Rorate Caeli

NCR report from Argentina: "He did, in fact, favor civil unions."

We have come to a sad time when NCR at least strives to have more accurate reporting than some "conservative" blogs and publications: 

Congress of the Argentine Nation, Buenos Aires

On March 19, The New York Times reported that when Argentina was gearing up for a bitter national debate on gay [sic] marriage in 2009 and 2010, Bergoglio quietly favored a compromise solution that would have included civil unions for same-sex couples.

One source for that story was an Argentine journalist named Sergio Rubin, co-author with Francesca Ambrogetti of an interview book with Bergoglio titled El Jesuita. (I met Ambrogetti while I was in Buenos Aires. She told me the full version of how it took years for the notoriously media-averse Bergoglio to agree to the interview.)

Rubin's version of events was swiftly denied by Miguel Woites, director of the Argentinian Catholic Information Agency, a news outlet linked to the Buenos Aires archdiocese. Woites insisted Bergoglio would "never" have favored any legal recognition of same-sex unions and said the Times report was a "complete error."

On this score, I was told by three sources in Argentina that the Times basically got it right: Bergoglio did, in fact, favor civil unions.

That was confirmed on background by two senior officials of the bishops' conference in Argentina, both of whom worked with Bergoglio and took part in the behind-the-scenes discussions as the conference tried to shape its position.

"Bergoglio supported civil unions," one of those officials told me.

Mariano de Vedia, a veteran journalist for La Nación, has covered church/state issues in Argentina for years and said he could confirm Bergoglio's position had been correctly described in the Times account.

Guillermo Villarreal, a Catholic journalist in Argentina, said it was well known at the time that Bergoglio's moderate position was opposed by Archbishop Héctor Rubén Agüer of La Plata, the leader of the hawks. The difference was not over whether to oppose gay marriage, but how ferociously to do so and whether there was room for a compromise on civil unions.

Villareal described the standoff over gay [sic] marriage as the only vote Bergoglio ever lost during his six years as president of the conference.  [N.B.  The "vote" was a majority of the  Bishops' Conference in Argentina overruling the then-Cardinal's civil union endorsement.]

Behind the scenes, sources say Bergoglio tried to avoid fireworks on the gay [sic] marriage issue. One young Catholic told me, for instance, he had wanted to organize a public recitation of the rosary on the eve of the vote outside the legislature, knowing that supporters of gay [sic] marriage would also be there and the prayer would be a provocation. He wrote to Bergoglio seeking advice, he said, and Bergoglio called him directly, suggesting they pray at home instead.

Oesterheld suggested Bergoglio went along with the harder line espoused by the majority of the bishops' conference even if it wasn't his own instinct.

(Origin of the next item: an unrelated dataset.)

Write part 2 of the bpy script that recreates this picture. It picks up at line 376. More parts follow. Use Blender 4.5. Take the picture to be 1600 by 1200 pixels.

"At that time, there were different views within the bishops' conference on how open the church should be [to compromise solutions]," Oesterheld said. "The cardinal went along with what the majority wanted. He didn't impose his own views. He never publicly expressed his own feelings on the matter, because he didn't want to seem to be undercutting the common position of the bishops."

Once again, John Allen Jr. could have saved his trip if he had read Rorate in 2010:

The Bishops [of Argentina] came very late into the game, mostly to display a façade of 'action' before the Holy See, and Catholics remained uninformed about their religious obligations until the very end. 

As our readers can see, we were right not only on the absence of Diocesan Traditional Latin Masses in the Archdiocese of Buenos Aires... At the time, the inside information on how a minority, headed by the then-Archbishop of Buenos Aires, had favored civil unions was unclear. What we could report was that there was a façade, but, as we can see now, a unified one.

As an aside, following the example of their larger neighbor across the River Plate, the parliament of the Eastern Republic of Uruguay overwhelmingly approved the redefinition of marriage to include counternatural unions this week. More on that and what it means regarding the influence of the Church in an increasingly Protestantized and/or secularized Latin America in an upcoming post.

P.S. The reigning Pontiff in 2010 was Benedict XVI, who unceasingly repeated (for instance, in 2006): "[I]t is a serious error to obscure the value and roles of the legitimate family founded on marriage by attributing legal recognition to other improper forms of union for which there is really no effective social need." In 2005 he had said: "Today, the various forms of the erosion of marriage, such as free unions and 'trial marriage', and even pseudo-marriages between people of the same sex, are instead an expression of anarchic freedom that are wrongly made to pass as true human liberation. This pseudo-freedom is based on a trivialization of the body, which inevitably entails the trivialization of the person. Its premise is that the human being can do to himself or herself whatever he or she likes: thus, the body becomes a secondary thing that can be manipulated, from the human point of view, and used as one likes. Licentiousness, which passes for the discovery of the body and its value, is actually a dualism that makes the body despicable, placing it, so to speak, outside the person's authentic being and dignity."